Spacefaring 101: 9 little-known facts about packing your bags pre-flight

Russian cosmonaut Mikhail Kornienko and NASA astronaut Scott Kelly have recently embarked on a marathon 342-day mission aboard the ISS. It is a historic endeavor as no one has ever spent more than seven months aboard the ISS. But what does it take to boldly go where no man has gone before? Let’s take a look at the preparations the team went through before lift-off and watch the first footage sent back from the station.

Watch the video: A year in space. Source: RBTH / Nauka 2.0 TV channel

1. The crews always arrive at the launch site two weeks before lift-off.

2. During the next 14 days the astronauts and all specialists that work with them live in an enclosed and secure area. This is called an “observation regimen” and has but one purpose — to prevent the astronauts from falling ill.

3. The team’s daily routine involves a lot of physical exercise, including workouts with special equipment designed to partially simulate weightlessness.

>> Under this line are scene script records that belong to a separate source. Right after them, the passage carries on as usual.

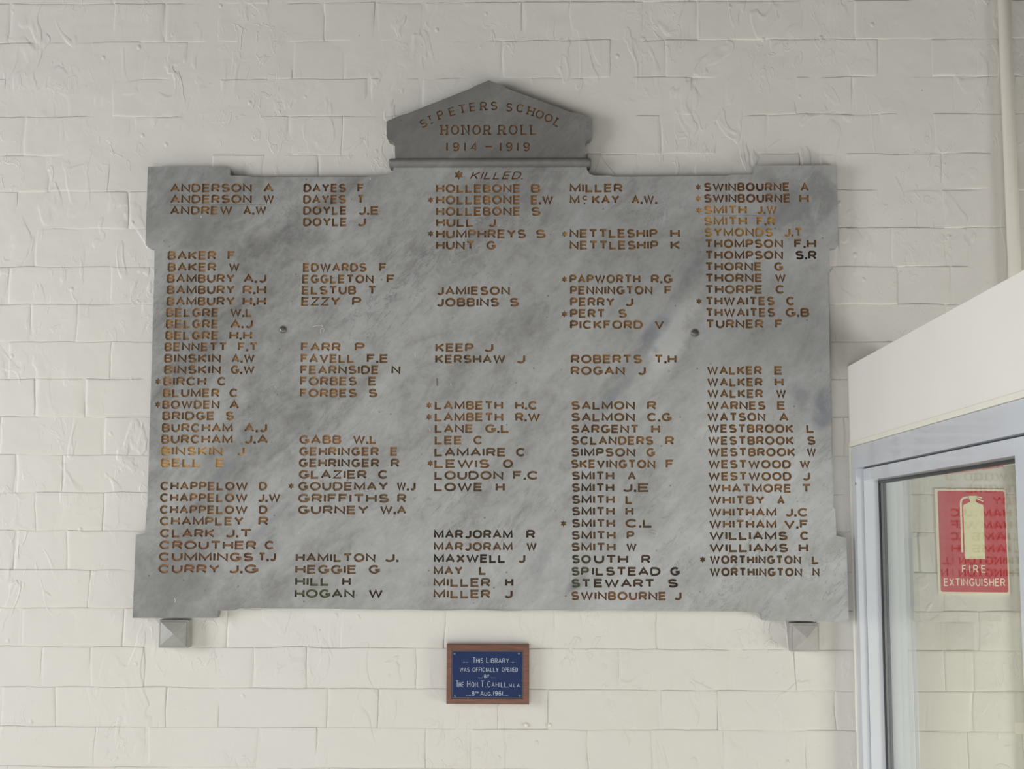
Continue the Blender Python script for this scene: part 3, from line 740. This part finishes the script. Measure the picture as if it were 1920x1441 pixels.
# pediment above the bead
YP = -.038
hst = ([], [])
hq = []
def glyph_at(ch, px, py, rot, h, wsc, t, serif=True):
    wd, pls = GL[ch]; c = P2(px, py, YP); k = 1.165e-3; hh = h * k; ww = max(wd, 0) * hh * wsc
    ps = [list(p) for p in pls]
    if serif:
        for (sx, sy) in SERIF_ENDS.get(ch, []):
            e = .17 / max(wd * wsc, .12) if wd > 0 else 0
            if wd > 0: ps.append([(sx - e, sy), (sx + e, sy)])
    out = []
    ca, sa = math.cos(math.radians(rot)), math.sin(math.radians(rot))
    for pl in ps:
        q = [((a - .5) * ww, (b - .5) * (hh - t)) for a, b in pl]
        for quad in ribbon(q, t):
            out.append([Vector((c.x + p.x * ca - p.y * sa, c.y + p.x * sa + p.y * ca)) for p in quad])
    return out
def Z(X, Y): return 700 + X / 4.3636, 130 + Y / 4.3636
arcq = []
for ch, X, Y, rot in (('S',410,442,22),('P',550,372,20),('E',645,345,16),('T',728,322,11),('E',812,307,7),('R',902,300,2),('S',988,298,-1),('S',1112,310,-8),('C',1202,317,-9),('H',1290,342,-16),('O',1362,368,-21),('O',1435,398,-24),('L',1508,435,-32)):
    px, py = Z(X, Y); arcq += glyph_at(ch, px, py, rot, 17.0, .72, .0031)
px, py = Z(462, 398); arcq += glyph_at('T', px, py, 20, 10, .7, .0024, False)
px, py = Z(480, 440); arcq += glyph_at('-', px, py, 22, 10, .8, .0022, False)
def glyph_row(text, px0, px1, py, h, t):
    n = len(text); out = []
    wd = [max(GL[c][0], .28) for c in text]; tot = sum(wd) + .42 * (n - 1); u = (px1 - px0) / tot; x = px0
    for c, w_ in zip(text, wd):
        out += glyph_at(c, x + w_ * u / 2, py, 0, h, u / h * .86, t); x += (w_ + .42) * u
    return out
honq = glyph_row('HONOR', 827, 919.5, 243.4, 20, .0034) + glyph_row('ROLL', 934.5, 1006, 243.2, 20, .0034)
yrq = glyph_row('1914', 835.5, 895, 275, 18, .0034) + glyph_at('-', 916.5, 275, 0, 18, 1.2, .0030, False) + glyph_row('1919', 936, 993, 275, 18, .0034)
hpoly = [P2(a, b, YP) for a, b in ((782,289),(1058,289),(1058,213),(1000,189),(960,180),(872,180),(835,190),(782,213))]
engH = engrave([(arcq, 'r', 'engraved_heading#a'), (honq, 'r', 'engraved_heading#b'), (yrq, 'r', 'engraved_heading#c')], poly=hpoly, store=hst, y=YP)
HO = [(724.5,227.4,0,0),(752,215.6,0,0),(761,214.6,0,-1.8),(883,166.4,0,-1.8),(889,161.8,0,0),(916.6,150.2,0,0),(945.2,161,0,0),(948,164.8,1,-2.4),(1073,211,1,-2.4),(1080.5,210.6,0,0),(1110.7,221.7,0,0),(1109.8,256,0,0),(1107.5,260,0,0),
      (1103.3,261.8,0,0),(1099.5,264.4,0,0),(1097.2,269,0,0),(1095.3,298,0,0),(741.3,298,0,0),(740.2,272,0,0),(737.8,266.5,0,0),(733,263,0,0),(728,261.5,0,0),(724.6,255,0,0)]
pedi = slab_from(HO, YP, [engH], 'pediment', hst)
pedi.data.materials[0] = M['marble_dark']
# bead moulding: a half round roll with worn ends
zc = P2(918, 304.6, YP).y; xa, xb = P2(728.5, 304, -.05).x, P2(1108.5, 304, -.05).x; R = .0098
V = []; Fc = []; ns, nl = 14, 12
xs = [xa, xa + .002, xa + .006] + [xa + .006 + (xb - xa - .012) * i / nl for i in range(1, nl)] + [xb - .006, xb - .002, xb]
for i, x in enumerate(xs):
    e = min(i, len(xs) - 1 - i); rr = R * (.80, .95, 1)[min(e, 2)]
    for k in range(ns + 1):
        a = math.pi * k / ns
        V.append(Vector((x, -.036 - rr * 1.25 * math.sin(a), zc + rr * math.cos(a))))
    V.append(Vector((x, -.0064, zc - rr))); V.append(Vector((x, -.0064, zc + rr)))
m_ = ns + 3
for i in range(len(xs) - 1):
    for k in range(m_): Fc.append((i * m_ + k, i * m_ + (k + 1) % m_, (i + 1) * m_ + (k + 1) % m_, (i + 1) * m_ + k))
Fc.append(tuple(range(m_))[::-1]); Fc.append(tuple((len(xs) - 1) * m_ + k for k in range(m_)))
o = bobj('bead_moulding', V, Fc, M['marble_dark'], smooth=True)
import bmesh
def fixn(o):
    bm = bmesh.new(); bm.from_mesh(o.data); bmesh.ops.recalc_face_normals(bm, faces=bm.faces[:]); bm.to_mesh(o.data); bm.free()
fixn(o)
for px, py, rot in ((530.5, 618, 92), (1302.8, 624, 55)):
    q = W(px, py, YS)
    b = MB(); b.lathe([(.0098, 0), (.0095, -.0006), (.0080, -.0010)], (q.x, YS, q.z), n=28)
    ring = b.build('washer', M['halo']); ring.parent = board; ring.matrix_parent_inverse = Matrix.Translation(-board.location)
    b = MB(); b.lathe([(.0076, -.0008), (.0076, -.0020), (.0062, -.0032), (.0035, -.0040), (.0012, -.0042)], (q.x, YS, q.z), n=28)
    sc_ = b.build('screw', M['steel'], smooth=True); sc_.parent = board; sc_.matrix_parent_inverse = Matrix.Translation(-board.location)
    b = MB(); b.box(-.0060, .0060, -.0048, -.0030, -.0007, .0007)
    sl = b.build('screw_slot', M['slot']); sl.data.transform(Matrix.Translation((q.x, YS, q.z)) @ Matrix.Rotation(math.radians(rot), 4, 'Y'))
    sl.parent = sc_; sl.matrix_parent_inverse = Matrix.Translation(-board.location)

# white scratches and flecks of wall paint on the slab, one dark tool mark below KERSHAW
def fleck(pts, wpx, mat, name):
    P_ = [P2(*p) for p in pts]; V = []; Fc = []
    for q in ribbon([(p.x, p.y) for p in P_], wpx * 1.165e-3):
        k = len(V); V += [Vector((p.x, YS - .0004, p.y)) for p in q] + [Vector((p.x, YS, p.y)) for p in q]
        Fc.append((k, k + 1, k + 2, k + 3)); Fc += [(k + i, k + 4 + i, k + 4 + (i + 1) % 4, k + (i + 1) % 4) for i in range(4)]
    fixn(bobj(name, V, Fc, mat))
fleck([(586, 612.5), (592, 610.5), (600, 609.5), (606, 611.5)], 1.1, M['chip'], 'scratch')
fleck([(601, 624), (601, 617), (605, 614.5), (608, 618), (606, 622)], .9, M['chip'], 'scratch')
fleck([(778, 660), (778.6, 669)], 1.2, M['chip'], 'paint_fleck')
fleck([(845, 718), (846.3, 723)], 1.2, M['chip'], 'paint_fleck')
fleck([(805.5, 802), (806.5, 808)], 1.2, M['chip'], 'paint_fleck')
fleck([(377, 404), (377.4, 408)], 1.6, M['chip'], 'paint_fleck')
fleck([(693.8, 333), (694.4, 337)], 1.6, M['chip'], 'paint_fleck')
fleck([(327, 1121), (329, 1125), (328, 1129)], 1.4, M['chip'], 'paint_fleck')
fleck([(849, 921), (849.3, 927)], 1.2, M['chip'], 'paint_fleck')
fleck([(560, 997), (560.6, 1001)], 1.6, M['chip'], 'paint_fleck')
fleck([(819.4, 709), (819.8, 723)], 2.6, M['scar'], 'tool_mark')

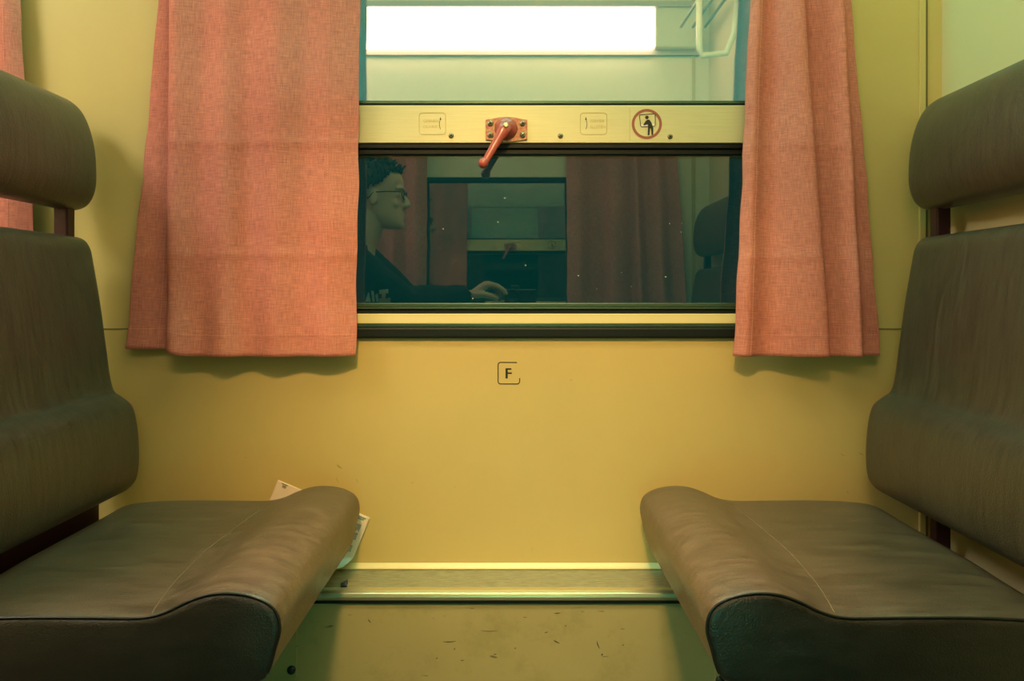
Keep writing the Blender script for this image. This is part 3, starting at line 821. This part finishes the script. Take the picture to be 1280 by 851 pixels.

4. Twelve days before lift-off, the astronauts take part in something they call “spacecraft fitting.” At this stage, the team members try out their spacesuits to check their quality. The commander and flight engineers also test communications and navigation tools.

5. The spacecraft and spacesuits are brought to Baikonur Cosmodrome several months before the launch so that there is time to double-check everything and fix any problems.

6. Twenty-four hours before lift-off, the so-called “day of silence” comes to Baikonur. The astronauts rest until evening. Six hours before lift-off, they proceed to the launch area.

7. Precisely two hours and two minutes before the launch, the astronauts enter the ship. The psychological support team helps them relax and they put on some music.  

8. The team working on the launch comprises 500 people.

9. A flight to the ISS takes about six hours.